- [Objective] Write out the records below once more, exactly as they stand.

--- begin Supplied data ---

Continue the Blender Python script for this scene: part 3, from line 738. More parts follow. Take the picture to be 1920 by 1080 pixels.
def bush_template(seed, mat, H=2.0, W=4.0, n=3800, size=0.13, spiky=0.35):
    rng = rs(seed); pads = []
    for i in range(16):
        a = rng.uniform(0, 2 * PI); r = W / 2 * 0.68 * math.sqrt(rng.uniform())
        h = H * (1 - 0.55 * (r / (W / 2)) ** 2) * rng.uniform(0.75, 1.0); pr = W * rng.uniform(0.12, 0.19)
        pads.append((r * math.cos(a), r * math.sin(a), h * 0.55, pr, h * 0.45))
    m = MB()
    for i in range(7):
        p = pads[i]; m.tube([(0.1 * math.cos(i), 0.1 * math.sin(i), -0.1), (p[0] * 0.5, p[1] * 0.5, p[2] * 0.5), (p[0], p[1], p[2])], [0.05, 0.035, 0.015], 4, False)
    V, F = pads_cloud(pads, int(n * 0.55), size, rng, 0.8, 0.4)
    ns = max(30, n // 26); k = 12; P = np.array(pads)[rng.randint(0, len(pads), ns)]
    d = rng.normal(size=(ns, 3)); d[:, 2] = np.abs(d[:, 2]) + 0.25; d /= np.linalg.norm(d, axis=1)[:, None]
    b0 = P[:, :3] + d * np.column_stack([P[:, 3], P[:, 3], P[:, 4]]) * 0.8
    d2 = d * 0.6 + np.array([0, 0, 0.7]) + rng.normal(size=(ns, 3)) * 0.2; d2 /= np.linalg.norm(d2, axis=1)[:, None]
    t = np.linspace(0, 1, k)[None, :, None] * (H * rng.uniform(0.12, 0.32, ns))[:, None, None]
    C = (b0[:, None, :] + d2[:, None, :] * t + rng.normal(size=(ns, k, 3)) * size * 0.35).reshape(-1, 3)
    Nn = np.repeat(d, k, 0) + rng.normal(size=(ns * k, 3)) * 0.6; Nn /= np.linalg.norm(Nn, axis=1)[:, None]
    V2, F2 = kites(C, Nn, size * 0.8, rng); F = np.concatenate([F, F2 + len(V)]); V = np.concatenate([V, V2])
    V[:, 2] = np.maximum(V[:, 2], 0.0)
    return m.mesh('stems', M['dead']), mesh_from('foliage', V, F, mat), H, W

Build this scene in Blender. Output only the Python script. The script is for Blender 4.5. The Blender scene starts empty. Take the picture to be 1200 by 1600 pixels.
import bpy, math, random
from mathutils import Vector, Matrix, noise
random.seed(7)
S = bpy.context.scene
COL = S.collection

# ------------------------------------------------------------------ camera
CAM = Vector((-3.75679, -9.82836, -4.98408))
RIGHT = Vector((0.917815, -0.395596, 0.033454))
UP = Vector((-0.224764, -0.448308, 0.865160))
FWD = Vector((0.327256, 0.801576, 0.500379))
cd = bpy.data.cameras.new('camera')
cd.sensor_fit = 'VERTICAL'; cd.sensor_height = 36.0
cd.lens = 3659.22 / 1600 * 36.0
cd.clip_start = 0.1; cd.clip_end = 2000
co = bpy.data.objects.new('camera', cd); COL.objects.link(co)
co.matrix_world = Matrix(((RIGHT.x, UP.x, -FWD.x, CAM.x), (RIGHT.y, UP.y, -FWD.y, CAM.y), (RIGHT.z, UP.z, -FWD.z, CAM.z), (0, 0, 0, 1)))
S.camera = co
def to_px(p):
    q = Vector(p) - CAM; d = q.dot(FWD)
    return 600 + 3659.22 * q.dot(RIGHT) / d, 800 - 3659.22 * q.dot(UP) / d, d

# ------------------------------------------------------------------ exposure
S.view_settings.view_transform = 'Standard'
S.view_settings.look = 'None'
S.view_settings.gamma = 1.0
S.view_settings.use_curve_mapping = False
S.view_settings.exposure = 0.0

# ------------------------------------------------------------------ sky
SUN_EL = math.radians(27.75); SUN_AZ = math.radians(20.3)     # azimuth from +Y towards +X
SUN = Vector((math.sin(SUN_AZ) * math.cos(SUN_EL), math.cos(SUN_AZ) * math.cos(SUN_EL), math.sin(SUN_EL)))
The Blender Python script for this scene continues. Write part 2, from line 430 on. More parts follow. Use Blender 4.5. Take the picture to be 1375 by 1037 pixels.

--- end Supplied data ---

- [Solution for this exercise]
Continue the Blender Python script for this scene: part 3, from line 738. More parts follow. Take the picture to be 1920 by 1080 pixels.
def bush_template(seed, mat, H=2.0, W=4.0, n=3800, size=0.13, spiky=0.35):
    rng = rs(seed); pads = []
    for i in range(16):
        a = rng.uniform(0, 2 * PI); r = W / 2 * 0.68 * math.sqrt(rng.uniform())
        h = H * (1 - 0.55 * (r / (W / 2)) ** 2) * rng.uniform(0.75, 1.0); pr = W * rng.uniform(0.12, 0.19)
        pads.append((r * math.cos(a), r * math.sin(a), h * 0.55, pr, h * 0.45))
    m = MB()
    for i in range(7):
        p = pads[i]; m.tube([(0.1 * math.cos(i), 0.1 * math.sin(i), -0.1), (p[0] * 0.5, p[1] * 0.5, p[2] * 0.5), (p[0], p[1], p[2])], [0.05, 0.035, 0.015], 4, False)
    V, F = pads_cloud(pads, int(n * 0.55), size, rng, 0.8, 0.4)
    ns = max(30, n // 26); k = 12; P = np.array(pads)[rng.randint(0, len(pads), ns)]
    d = rng.normal(size=(ns, 3)); d[:, 2] = np.abs(d[:, 2]) + 0.25; d /= np.linalg.norm(d, axis=1)[:, None]
    b0 = P[:, :3] + d * np.column_stack([P[:, 3], P[:, 3], P[:, 4]]) * 0.8
    d2 = d * 0.6 + np.array([0, 0, 0.7]) + rng.normal(size=(ns, 3)) * 0.2; d2 /= np.linalg.norm(d2, axis=1)[:, None]
    t = np.linspace(0, 1, k)[None, :, None] * (H * rng.uniform(0.12, 0.32, ns))[:, None, None]
    C = (b0[:, None, :] + d2[:, None, :] * t + rng.normal(size=(ns, k, 3)) * size * 0.35).reshape(-1, 3)
    Nn = np.repeat(d, k, 0) + rng.normal(size=(ns * k, 3)) * 0.6; Nn /= np.linalg.norm(Nn, axis=1)[:, None]
    V2, F2 = kites(C, Nn, size * 0.8, rng); F = np.concatenate([F, F2 + len(V)]); V = np.concatenate([V, V2])
    V[:, 2] = np.maximum(V[:, 2], 0.0)
    return m.mesh('stems', M['dead']), mesh_from('foliage', V, F, mat), H, W

Build this scene in Blender. Output only the Python script. The script is for Blender 4.5. The Blender scene starts empty. Take the picture to be 1200 by 1600 pixels.
import bpy, math, random
from mathutils import Vector, Matrix, noise
random.seed(7)
S = bpy.context.scene
COL = S.collection

# ------------------------------------------------------------------ camera
CAM = Vector((-3.75679, -9.82836, -4.98408))
RIGHT = Vector((0.917815, -0.395596, 0.033454))
UP = Vector((-0.224764, -0.448308, 0.865160))
FWD = Vector((0.327256, 0.801576, 0.500379))
cd = bpy.data.cameras.new('camera')
cd.sensor_fit = 'VERTICAL'; cd.sensor_height = 36.0
cd.lens = 3659.22 / 1600 * 36.0
cd.clip_start = 0.1; cd.clip_end = 2000
co = bpy.data.objects.new('camera', cd); COL.objects.link(co)
co.matrix_world = Matrix(((RIGHT.x, UP.x, -FWD.x, CAM.x), (RIGHT.y, UP.y, -FWD.y, CAM.y), (RIGHT.z, UP.z, -FWD.z, CAM.z), (0, 0, 0, 1)))
S.camera = co
def to_px(p):
    q = Vector(p) - CAM; d = q.dot(FWD)
    return 600 + 3659.22 * q.dot(RIGHT) / d, 800 - 3659.22 * q.dot(UP) / d, d

# ------------------------------------------------------------------ exposure
S.view_settings.view_transform = 'Standard'
S.view_settings.look = 'None'
S.view_settings.gamma = 1.0
S.view_settings.use_curve_mapping = False
S.view_settings.exposure = 0.0

# ------------------------------------------------------------------ sky
SUN_EL = math.radians(27.75); SUN_AZ = math.radians(20.3)     # azimuth from +Y towards +X
SUN = Vector((math.sin(SUN_AZ) * math.cos(SUN_EL), math.cos(SUN_AZ) * math.cos(SUN_EL), math.sin(SUN_EL)))
The Blender Python script for this scene continues. Write part 2, from line 430 on. More parts follow. Use Blender 4.5. Take the picture to be 1375 by 1037 pixels.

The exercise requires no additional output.